SUPPLIED DATA |

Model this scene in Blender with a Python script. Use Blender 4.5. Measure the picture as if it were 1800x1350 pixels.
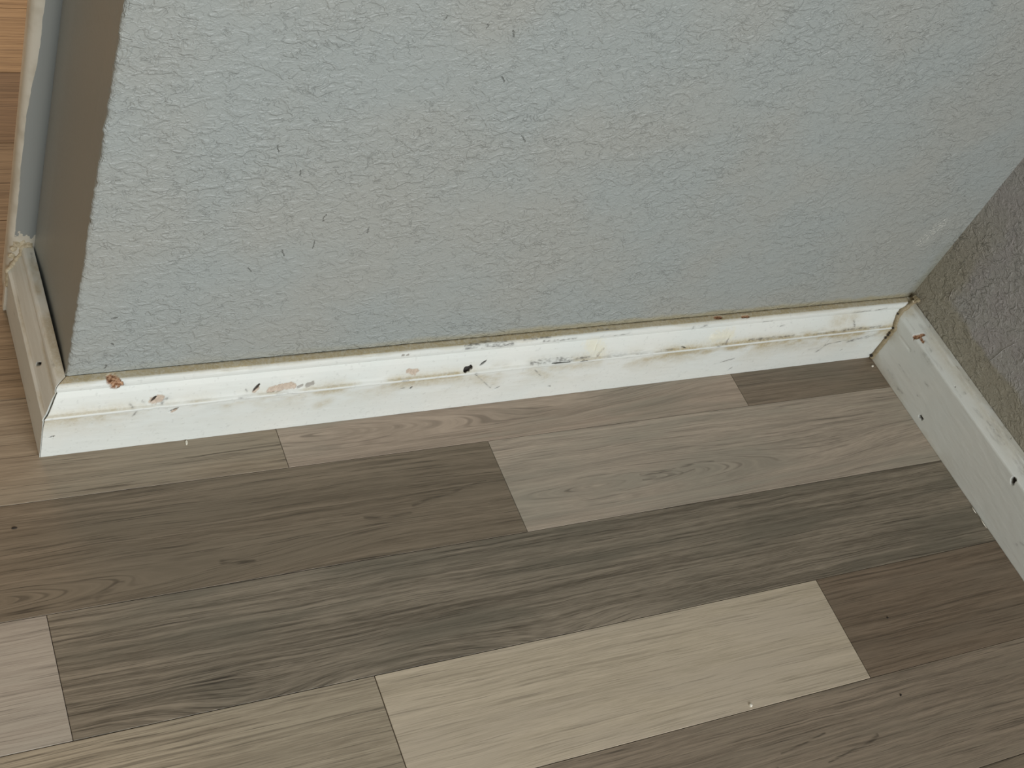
import bpy, bmesh, math, random
import numpy as np
from mathutils import Matrix, Vector

for o in list(bpy.data.objects):
    bpy.data.objects.remove(o, do_unlink=True)
scene = bpy.context.scene
C = scene.collection

# ------------------------------------------------------------------ camera
cam_data = bpy.data.cameras.new('camera')
cam = bpy.data.objects.new('camera', cam_data)
C.objects.link(cam)
ROT = Matrix(((0.87733508, 0.10030874, -0.46927744),
              (-0.3627694, 0.77879035, -0.51174598),
              (0.31413615, 0.6192122, 0.71964903)))
cam.matrix_world = Matrix.Translation((-0.18153, -0.6485, 0.91212)) @ ROT.to_4x4()
cam_data.sensor_fit = 'HORIZONTAL'
cam_data.sensor_width = 36.0
cam_data.lens = 2358.8 / 1800 * 36.0
cam_data.clip_start = 0.01
scene.camera = cam

# ------------------------------------------------------------------ light
world = bpy.data.worlds.new('room_ambient')
scene.world = world
world.use_nodes = True
bg = world.node_tree.nodes['Background']
bg.inputs['Color'].default_value = (1.0, 0.855, 0.66, 1)
bg.inputs['Strength'].default_value = 0.335

def area_light(name, loc, target, sx, sy, power, col):
    d = bpy.data.lights.new(name, 'AREA')
    d.shape = 'RECTANGLE'; d.size = sx; d.size_y = sy
    d.energy = power; d.color = col
    o = bpy.data.objects.new(name, d)
    C.objects.link(o)
    o.location = loc
    v = Vector(target) - Vector(loc)
    o.rotation_euler = v.to_track_quat('-Z', 'Z').to_euler()
    return o
# daylight from the window across the room
area_light('window_daylight', (0.65, -2.7, 1.10), (0.45, 0, 0.2), 2.3, 1.3, 79, (0.935, 0.985, 1.0))
# warm lamp standing in the passage beyond the stub wall
ld = bpy.data.lights.new('warm_room_lamp', 'POINT')
ld.energy = 38; ld.color = (1.0, 0.67, 0.43); ld.shadow_soft_size = 0.42
lamp = bpy.data.objects.new('warm_room_lamp', ld)
C.objects.link(lamp); lamp.location = (-0.12, 1.6, 0.9)

vs = scene.view_settings
vs.view_transform = 'Standard'; vs.look = 'None'
vs.exposure = 0.0; vs.gamma = 1.0; vs.use_curve_mapping = False

# light paths: a few diffuse bounces are all this corner needs
scene.cycles.max_bounces = 4; scene.cycles.diffuse_bounces = 3; scene.cycles.glossy_bounces = 2
scene.cycles.transmission_bounces = 0; scene.cycles.caustics_reflective = False

# ------------------------------------------------------------------ helpers
def tag(o, label=None, cat=None, kind=None, group=None):
    if label: o['label'] = label
    if cat: o['category'] = cat
    if kind: o['kind'] = kind
    if group: o['group'] = group
    return o

def mesh_obj(name, verts, faces, mats, parent=None, smooth=False, mat_idx=None):
    me = bpy.data.meshes.new(name)
    me.from_pydata([tuple(map(float, v)) for v in verts], [], faces)
    for m in (mats if isinstance(mats, (list, tuple)) else [mats]):
        me.materials.append(m)
    if mat_idx is not None:
        me.polygons.foreach_set('material_index', mat_idx)
    if smooth:
        me.polygons.foreach_set('use_smooth', [True] * len(me.polygons))
    me.update()
    o = bpy.data.objects.new(name, me)
    C.objects.link(o)
    if parent: o.parent = parent
    return o

def srgb(r, g, b, k=1.0):
    def f(c):
        c /= 255.0
        return (c / 12.92 if c <= 0.04045 else ((c + 0.055) / 1.055) ** 2.4) * k
    return (f(r), f(g), f(b), 1.0)

# numpy value noise
def vnoise(x, y, seed=0):
    xi = np.floor(x).astype(np.int64); yi = np.floor(y).astype(np.int64)
    xf = x - xi; yf = y - yi
    def h(a, b):
        n = (a * 374761393 + b * 668265263 + seed * 1274126177) & 0xffffffff
        n = ((n ^ (n >> 13)) * 1274126177) & 0xffffffff
        n = n ^ (n >> 16)
        return (n & 0xffff) / 65535.0
    u = xf * xf * (3 - 2 * xf); v = yf * yf * (3 - 2 * yf)
    return ((h(xi, yi) * (1 - u) + h(xi + 1, yi) * u) * (1 - v)
            + (h(xi, yi + 1) * (1 - u) + h(xi + 1, yi + 1) * u) * v)
def fbm(x, y, seed=0, octv=4):
    t = 0; a = 0.5; n = 0
    for i in range(octv):
        t = t + a * vnoise(x * 2 ** i, y * 2 ** i, seed + i * 7); n += a; a *= 0.5
    return t / n
def sstep(a, b, x):
    t = np.clip((x - a) / (b - a), 0, 1)
    return t * t * (3 - 2 * t)

# node shorthand
class NT:
    def __init__(self, name):
        self.m = bpy.data.materials.new(name); self.m.use_nodes = True
        self.t = self.m.node_tree; self.t.nodes.clear()
        self.out = self.n('ShaderNodeOutputMaterial')
        self.b = self.n('ShaderNodeBsdfPrincipled')
        self.l(self.b.outputs[0], self.out.inputs[0])
    def n(self, t, **k):
        nd = self.t.nodes.new(t)
        for a, v in k.items(): setattr(nd, a, v)
        return nd
    def l(self, a, b): self.t.links.new(a, b)
    def put(self, sock, v):
        if hasattr(v, 'links'): self.l(v, sock)
        else: sock.default_value = v
    def math(self, op, a, b=0.0, c=0.0, clamp=False):
        nd = self.n('ShaderNodeMath', operation=op, use_clamp=clamp)
        for i, v in enumerate((a, b, c)): self.put(nd.inputs[i], v)
        return nd.outputs[0]
    def mix(self, f, a, b, blend='MIX'):
        nd = self.n('ShaderNodeMix', data_type='RGBA', blend_type=blend)
        self.put(nd.inputs[0], f); self.put(nd.inputs[6], a); self.put(nd.inputs[7], b)
        return nd.outputs[2]
    def ramp(self, f, lo, hi, a=0.0, b=1.0):
        nd = self.n('ShaderNodeMapRange', interpolation_type='SMOOTHSTEP')
        for i, v in enumerate((f, lo, hi, a, b)): self.put(nd.inputs[i], v)
        return nd.outputs[0]
    def coord(self): return self.n('ShaderNodeTexCoord').outputs['Object']
    def scaled(self, v, s, off=(0, 0, 0)):
        nd = self.n('ShaderNodeMapping'); self.l(v, nd.inputs[0])
        nd.inputs['Scale'].default_value = s; nd.inputs['Location'].default_value = off
        return nd.outputs[0]
    def noise(self, v, scale, detail=3, rough=0.55, dist=0.0):
        nd = self.n('ShaderNodeTexNoise'); self.l(v, nd.inputs['Vector'])
        nd.inputs['Scale'].default_value = scale; nd.inputs['Detail'].default_value = detail
        nd.inputs['Roughness'].default_value = rough; nd.inputs['Distortion'].default_value = dist
        return nd.outputs['Fac']
    def xyz(self, v):
        nd = self.n('ShaderNodeSeparateXYZ'); self.l(v, nd.inputs[0]); return nd.outputs
    def comb(self, x, y, z):
        nd = self.n('ShaderNodeCombineXYZ')
        for i, v in enumerate((x, y, z)): self.put(nd.inputs[i], v)
        return nd.outputs[0]
    def attr(self, name):
        nd = self.n('ShaderNodeAttribute'); nd.attribute_name = name; return nd.outputs['Fac']
    def bump(self, h, strength, dist):
        nd = self.n('ShaderNodeBump'); self.l(h, nd.inputs['Height'])
        nd.inputs['Strength'].default_value = strength; nd.inputs['Distance'].default_value = dist
        self.l(nd.outputs[0], self.b.inputs['Normal'])
    def segment(self, a2, b2, u, v, w, soft=0.5):
        """mask of a stroke from a2 to b2 in the (u, v) plane"""
        dx, dy = b2[0] - a2[0], b2[1] - a2[1]
        L2 = max(dx * dx + dy * dy, 1e-12)
        px = self.math('SUBTRACT', u, a2[0]); py = self.math('SUBTRACT', v, a2[1])
        t = self.math('MULTIPLY_ADD', px, dx / L2, self.math('MULTIPLY', py, dy / L2), clamp=True)
        ex = self.math('MULTIPLY_ADD', t, -dx, px); ey = self.math('MULTIPLY_ADD', t, -dy, py)
        d = self.math('SQRT', self.math('ADD', self.math('MULTIPLY', ex, ex), self.math('MULTIPLY', ey, ey)))
        return self.ramp(d, w, w * soft)

# ------------------------------------------------------------------ materials
def wall_paint(name, main=True, tex=1.0, grime_z=0.0):
    k = NT(name)
    co = k.coord(); X = k.xyz(co)
    w = k.scaled(co, (0.72, 0.72, 1.0))
    n1 = k.noise(w, 120, 2, 0.55, 0.9)            # knock-down blobs
    blobs = k.ramp(n1, 0.46, 0.62)
    n2 = k.noise(w, 190, 2, 0.55, 0.8)
    ridge = k.math('ABSOLUTE', k.math('SUBTRACT', n2, 0.5))
    lips = k.ramp(ridge, 0.07, 0.0)
    sparse = k.ramp(k.noise(k.scaled(co, (1, 1, 1), (3.3, 1.7, 5.1)), 80, 2), 0.55, 0.63)
    crack = k.math('MULTIPLY', k.ramp(ridge, 0.030, 0.004), sparse)
    fine = k.noise(co, 560, 2, 0.6)
    patch = k.ramp(k.noise(co, 9, 2), 0.35, 0.65, 0.55, 1.0)
    h = k.math('MULTIPLY_ADD', blobs, 0.65, k.math('MULTIPLY', lips, 0.24))
    h = k.math('MULTIPLY_ADD', crack, -0.75, h)
    h = k.math('MULTIPLY_ADD', k.math('MULTIPLY', h, patch), 1.0, k.math('MULTIPLY', fine, 0.26))
    base = srgb(160, 165, 163)
    tint = k.noise(co, 7, 2)
    col = k.mix(k.ramp(tint, 0.35, 0.65), srgb(159, 161, 157), srgb(156, 162, 161))
    if main:
        nick = None
        wn = k.math('SUBTRACT', k.noise(co, 300, 2), 0.5)
        wx = k.math('MULTIPLY_ADD', wn, 0.006, X['X']); wz = k.math('MULTIPLY_ADD', wn, -0.004, X['Z'])
        for a, b, wd in NICKS:
            s = k.segment(a, b, wx, wz, wd * 0.85, 0.2)
            nick = s if nick is None else k.math('MAXIMUM', nick, s)
        nick = k.math('MULTIPLY', nick, k.ramp(k.noise(co, 900, 1), 0.35, 0.5))
        h = k.math('MULTIPLY_ADD', nick, -1.4, h)
        col = k.mix(k.math('MULTIPLY', nick, 0.5), col, srgb(70, 68, 62))
        # white rub mark near the inside corner
        rub = k.segment((0.8212, 0.1636), (0.8307, 0.1896), X['X'], X['Z'], 0.011, 0.2)
        rub = k.math('MULTIPLY', rub, k.ramp(k.noise(co, 520, 3), 0.52, 0.60))
        col = k.mix(k.math('MULTIPLY', rub, 0.8), col, srgb(215, 215, 208))
        # yellowed strip of old paint just above the baseboard
        gz = k.math('MULTIPLY_ADD', k.noise(co, 40, 3), -0.010, X['Z'])
        g = k.ramp(gz, 0.081, 0.0735)
        g = k.math('MULTIPLY', g, k.ramp(X['X'], 0.10, 0.45, 0.12, 0.85))
        col = k.mix(g, col, srgb(158, 150, 124))
        # caulk stain in the corner
        gx = k.math('MULTIPLY_ADD', k.noise(co, 60, 2), -0.008, k.math('SUBTRACT', 0.872, X['X']))
        col = k.mix(k.math('MULTIPLY', k.math('MULTIPLY', k.ramp(gx, 0.012, 0.0), k.ramp(X['Z'], 0.2, 0.085)), 0.6), col, srgb(130, 126, 104))
    elif grime_z:
        gz = k.math('MULTIPLY_ADD', k.noise(co, 30, 3), -0.030, X['Z'])
        g = k.ramp(gz, grime_z + 0.002, grime_z - 0.008)
        gy = k.math('MULTIPLY_ADD', k.noise(co, 40, 3), 0.03, X['Y'])
        g = k.math('MAXIMUM', g, k.math('MULTIPLY', k.ramp(gy, -0.035, -0.012), k.ramp(X['Z'], 0.26, 0.12)))
        col = k.mix(k.ramp(k.noise(co, 25, 2), 0.4, 0.6), srgb(166, 164, 161), srgb(166, 162, 161))
        col = k.mix(g, col, srgb(158, 153, 139))
    k.put(k.b.inputs['Base Color'], col)
    k.b.inputs['Roughness'].default_value = 0.42
    k.b.inputs['Specular IOR Level'].default_value = 0.45
    k.bump(h, 0.66 * tex, 0.0019)
    return k.m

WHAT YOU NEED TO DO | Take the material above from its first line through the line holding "C = scene.collection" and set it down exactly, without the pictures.

RESPONSE TO THE EXERCISE |
Model this scene in Blender with a Python script. Use Blender 4.5. Measure the picture as if it were 1800x1350 pixels.
import bpy, bmesh, math, random
import numpy as np
from mathutils import Matrix, Vector

for o in list(bpy.data.objects):
    bpy.data.objects.remove(o, do_unlink=True)
scene = bpy.context.scene
C = scene.collection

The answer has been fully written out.